Universities just have a lot of trouble evolving. We are big machines with tremendous inertia.
The necessary skills.
So what do students need to know? I admit that there is a broader question here. What is the right compromise between abstract, longstanding concepts and hands-on experience with real world tools? But surely, nobody thinks we should essentially ignore the enormous software technology base that is out there?
We cannot continue to turn out students who are only mildly aware of the vast sea of desktop and web applications for managing media, database management tools for storing and searching media, processing full text and natural language, compressing and cleaning audio and video, editing sound and video, standards for formatting images and sound and video and 2D/3D models.

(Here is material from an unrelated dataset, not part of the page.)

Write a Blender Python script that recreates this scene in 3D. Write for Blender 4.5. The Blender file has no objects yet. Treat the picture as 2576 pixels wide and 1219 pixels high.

You have to have some idea of what technology is out there if you are going to build the next version of that technology!
But maybe we’re doing too little too late.
Besides claiming that this knowledge is not “academic”, computer science departments claim that students pick this kind of stuff up on their own. This used to be a ridiculous claim. But in truth, energetic computing students do indeed pick this stuff up now, at least to some degree. But this is really an inditment of academic computing: the Web has become a vast, formal and informal learning grounds, and it is eclipsing computer science departments to a large degree.
Where to go from here.
So, what’s the real point?
We need to train a new generation of faculty members, radically evolve our curriculums, build computing labs that are equipped with advanced media applications and storage managers that professors actually understand, and above all else, reevaluate our position in the learning world. Students are turning away from us and toward a vast array of video, textual, and audio learning tools that have exploded onto the Web.